É este o itinerário litúrgico da Quaresma, segundo S. Marcos. Seria maravilhoso que cada cristão aproveitasse estas seis semanas para rever-se à luz do Evangelho e assim encetar uma vida nova que o afirme melhor como cristão na cidade dos homens. Se todos os cristãos afirmarem a sua fé com coragem, generosidade e alegria, a cidade dos homens poderá voltar a ser cristã.
3. Toda a Quaresma está dominada por três grandes coordenadas que acompanham este tempo privilegiado de conversão. Foi o desafio de Quarta-Feira de Cinzas com o lindíssimo texto de S. Mateus no seu capítulo 6. Neste tempo de oração e penitência ninguém pode ser hipócrita, não pode fazer nada para ser visto pelos homens, caso contrário não recebe de Deus qualquer recompensa. Se o mundo está marcado por três falsos absolutos, o ter, o poder e o prazer, os cristãos têm que lhes contrapor a esmola, a oração e o jejum.

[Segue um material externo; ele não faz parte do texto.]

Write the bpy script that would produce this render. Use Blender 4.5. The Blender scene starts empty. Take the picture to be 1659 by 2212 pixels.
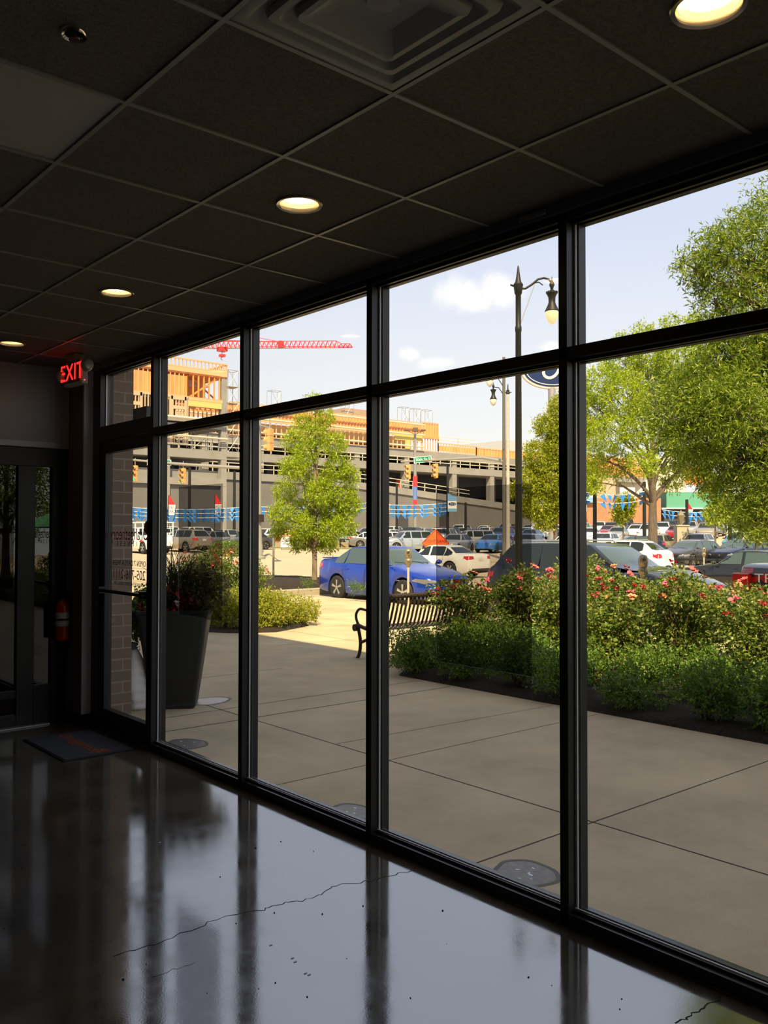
import bpy, bmesh, math, random
import numpy as np
from mathutils import Vector, Matrix
from mathutils.bvhtree import BVHTree

SC = bpy.context.scene
COL = SC.collection
PI = math.pi

# ------------------------------------------------------------------ camera
EYE = 1.62
YAW, PITCH, ROLL, FPX = 0.7147, 0.0218, 0.0014, 1886.0
cam_data = bpy.data.cameras.new('camera')
cam_data.sensor_fit = 'HORIZONTAL'
cam_data.sensor_width = 36.0
cam_data.lens = FPX / 1659.0 * 36.0
cam_data.clip_start = 0.05
cam_data.clip_end = 1500
cam = bpy.data.objects.new('camera', cam_data)
COL.objects.link(cam)
_r = Vector((math.cos(YAW), -math.sin(YAW), 0)); _f = Vector((math.sin(YAW), math.cos(YAW), 0)); _u = Vector((0, 0, 1))
F2 = _f*math.cos(PITCH) + _u*math.sin(PITCH); U2 = _u*math.cos(PITCH) - _f*math.sin(PITCH)
R3 = _r*math.cos(ROLL) + U2*math.sin(ROLL); U3 = U2*math.cos(ROLL) - _r*math.sin(ROLL)
cam.matrix_world = Matrix(((R3.x, U3.x, -F2.x, 0), (R3.y, U3.y, -F2.y, 0), (R3.z, U3.z, -F2.z, EYE), (0, 0, 0, 1)))
SC.camera = cam

# ------------------------------------------------------------------ view
SC.view_settings.view_transform = 'Standard'
SC.view_settings.look = 'None'
SC.view_settings.gamma = 1.0
SC.view_settings.use_curve_mapping = False
SC.view_settings.exposure = 0.0

# ------------------------------------------------------------------ sun
SUN_TO = Vector((-0.40, -0.50, 0.77)).normalized()
sd = bpy.data.lights.new('sun', 'SUN'); sd.energy = 9.5; sd.angle = 0.0093; sd.color = (1.0, 0.80, 0.46)
so = bpy.data.objects.new('sun', sd); COL.objects.link(so)
so.rotation_euler = SUN_TO.to_track_quat('Z', 'Y').to_euler()
so.location = (-10, -10, 30)

# ------------------------------------------------------------------ sky with clouds
W_ = bpy.data.worlds.new('sky'); SC.world = W_; W_.use_nodes = True
nt = W_.node_tree; nt.nodes.clear()
def N(t, **k):
    n = nt.nodes.new(t)
    for a, b in k.items(): setattr(n, a, b)
    return n
out = N('ShaderNodeOutputWorld'); bg = N('ShaderNodeBackground'); bg.inputs[1].default_value = 1.0
tc = N('ShaderNodeTexCoord'); sep = N('ShaderNodeSeparateXYZ')
nt.links.new(tc.outputs['Generated'], sep.inputs[0])
ramp = N('ShaderNodeValToRGB'); nt.links.new(sep.outputs[2], ramp.inputs[0])
cr = ramp.color_ramp
cr.elements[0].position = 0.0; cr.elements[0].color = (1.12, 1.08, 1.0, 1)
cr.elements[1].position = 0.9; cr.elements[1].color = (0.60, 0.60, 0.68, 1)
for p, c in ((0.08, (1.08, 1.07, 1.04, 1)), (0.17, (.98, 1.0, 1.06, 1)), (0.32, (0.77, 0.84, 1.04, 1)), (0.6, (0.66, 0.70, 0.86, 1))):
    e = cr.elements.new(p); e.color = c
noise = N('ShaderNodeTexNoise'); noise.inputs['Scale'].default_value = 16.0; noise.inputs['Detail'].default_value = 7.0; noise.inputs['Roughness'].default_value = 0.62
nt.links.new(tc.outputs['Generated'], noise.inputs['Vector'])
def px_dir(px, py):
    return (F2 + R3*((px-829.5)/FPX) + U3*((1106-py)/FPX)).normalized()
acc = None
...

A esmola contraria o ter, uma vez que convida à partilha generosa com os mais pobres, com os que mais sofrem, com os desempregados, com os idosos, com todos os que não têm recursos.
A oração contraria o poder, uma vez que só em Deus se encontra quem tem a maior autoridade sobre o ser humano. Ele é Pai, ama todos os humanos, garante-lhes o pão, afirma-lhes o perdão e dá a todos a liberdade. São estes os bens que se pedem no Pai-Nosso.
O jejum contraria o prazer, uma vez que há muitas coisas a que se pode renunciar a fim de se estar disponível para quantos precisam de ajuda.
Que cada cristão saiba inventar as formas de partilha, de oração e de renúncia neste tempo santo da Quaresma.
4. A conversão não é só pessoal, é também comunitária. Por isso se propõem formas diversas de vivermos na vida da comunidade paroquial o sonho missionário, de conversão, que é para todos.